Landes and McMillan said they will be looking at discipline policies and how administrators interact with repeat violators. Staff members spend hours with “high-risk” students and their families, Landes said.

“You can identify high-risk populations,” Gregory said. “Dropping out is a cumulative process of disengagement building over time.”

“Any student thinking about dropping out, we know them pretty well,” McMillan said.

Why boys?

 

Senior Patrick Mackey likes hands-on learning, but he didn’t always find it in classrooms.

In vocational school, he did.

“I didn’t know I wanted to do computers,” he said. “I found out I’m actually good at it.”

During a recent panel discussion with The News Virginian, six Fort Defiance students frequently returned to the idea of learning styles to describe why boys and girls get disenchanted with school.

“Some kids do have to just sit there through a lecture ... That just turns into, they hate school, they hate the process of learning,” said junior Allison Bailey, who herself prefers lectures to the hated “busy work” of worksheets.

Variety is key, students said, and the teachers’ attitudes matter just as much.

“A lot of it has to come down to the teacher and how they relate to the students,” Bailey said. “There are some teachers who ruin it, and honestly, you don’t have any respect for them because of how they treat their class.”

Some teachers offer learning style surveys at the start of the year.

“Fifty percent of [students] say school is boring,” Gregory said. “Girls and boys become less interested in the content of school as they progress.”

But more group work, movement in the classroom, or projects that take students into the community could help.

“You’re recognizing that different kids are going to be engaged in different ways,” Gregory said.

For Showalter and Mackey, variety means taking a crack at vocational classes for part of the day, a viable option, said Lowell Lemmons, associate professor of education at Mary Baldwin College and former Waynesboro schools superintendent.

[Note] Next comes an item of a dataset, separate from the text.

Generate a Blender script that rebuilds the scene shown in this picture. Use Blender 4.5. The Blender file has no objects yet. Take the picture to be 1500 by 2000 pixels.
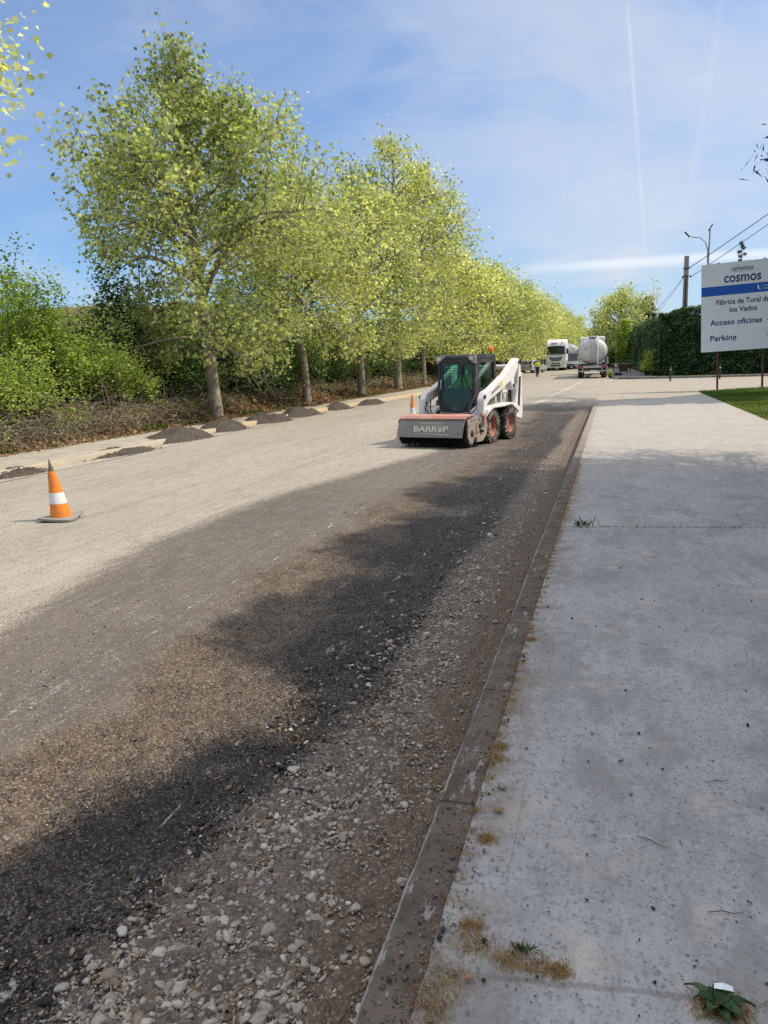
import bpy, bmesh, math, random
import numpy as np
from mathutils import Vector, Matrix
PI = math.pi
S = bpy.context.scene
COL = S.collection

# ------------------------------------------------------------------ camera
cam_d = bpy.data.cameras.new('camera'); cam = bpy.data.objects.new('camera', cam_d); COL.objects.link(cam)
cam_d.sensor_fit = 'VERTICAL'; cam_d.sensor_height = 24.0; cam_d.lens = 18.0      # f = 1500 px on 2000 px
cam_d.clip_start = 0.05; cam_d.clip_end = 6000
RT = Vector((0.959443, 0.279812, -0.034278)); UP = Vector((-0.020317, 0.189913, 0.981591)); BK = Vector((0.28117, -0.941084, 0.187896))
cam.matrix_world = Matrix(((RT.x, UP.x, BK.x, 0), (RT.y, UP.y, BK.y, 0), (RT.z, UP.z, BK.z, 1.72), (0, 0, 0, 1)))
S.camera = cam

# ------------------------------------------------------------------ sun, sky, exposure
SUN_H = Vector((0.955, 0.297, 0)).normalized(); SUN_EL = math.radians(50)
sun_d = bpy.data.lights.new('sun', 'SUN'); sun_d.energy = 2.5; sun_d.angle = math.radians(0.6); sun_d.color = (1.0, 0.88, 0.72)
sun = bpy.data.objects.new('sun', sun_d); COL.objects.link(sun)
sv = Vector((SUN_H.x*math.cos(SUN_EL), SUN_H.y*math.cos(SUN_EL), math.sin(SUN_EL)))
sun.rotation_euler = sv.to_track_quat('Z', 'Y').to_euler(); sun.location = (20, 10, 30)
S.view_settings.view_transform = 'Standard'; S.view_settings.look = 'None'; S.view_settings.gamma = 1
S.view_settings.exposure = 0.86
W = bpy.data.worlds.new('World'); S.world = W; W.use_nodes = True
nt = W.node_tree; N = nt.nodes; Lk = nt.links; N.clear()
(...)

“Males and females get distracted in different ways from school ... going to find a job, having money, buying a car,” he said. “I think I hear boys asking more often about the relevance of what they’re doing in school: ‘Why do I have to know this algebra anyway?’ ”

Senior athlete Sara Wilkerson said school can become the last priority for some.

“We have better things to do with friends and we can drive,” she said.

Lemmons agreed with students that teachers should be moving toward a wider variety of activities and presentation methods, including vocational work.

“Change in education tends to be slow,” Lemmons said. “I’ve seen the pace pick up in the last 10 or 15 years.”

Before then, Lemmons said, change came slowly for girls seeking equal opportunities.

“Years ago, all of the guys were in the math, science, technology,” Landes said. “That societal impression has totally changed ... What we’re seeing now is girls outnumbering guys in some of our higher level classes … in leadership roles and clubs and groups.”

 

Hallway handshakes

 

Junior Alyssa Ricca has little problem with classwork, even if she doesn’t do all of it, but social relations turn her off to school.

“School is just so immature to me,” Ricca said.

She doesn’t participate in groups.

“Maybe there should be a miscellaneous club, where you do miscellaneous things,” she said, laughing.

But she knows she wants a career in criminal justice, and she needs to finish high school.

Friendships and teacher relations can matter as much as lesson plans, educators say.

“Does every kid in that school have a meaningful connection where the adult is actually doing some monitoring of that student?” Gregory asks.

Some schools post a list of student names and ask teachers to put a mark next to students with whom they connect. After all marks are placed, schools can identify disconnected students. Once connections are made, the responsible teacher should be kept in the loop on all discipline issues, Gregory said.

“Most of the students have one teacher they really like who really took an interest in them, usually more than one,” McMillan said.

Those relationships can mean staying aware of a student’s family life or simply spending more time in hallways and shaking hands, Gregory said. And these efforts should be integrated into classrooms, not separated into outside programs. Youth culture, for example, can find a place in science class.

In the coming weeks, Augusta County administrators will begin to look at the individual cases that contribute to dropout statistics. They will also focus on those students who want to call it quits this year.

And there isn’t a formula that McMillan, for example, can apply to all cases. Some students are simply tired of trying, she said.

“[You can’t just] say: ‘No, it’s cool, we’re going to have chicken patties on Monday,’ ” Ricca said. “You can’t talk them into staying, because it’s not usually going to work.”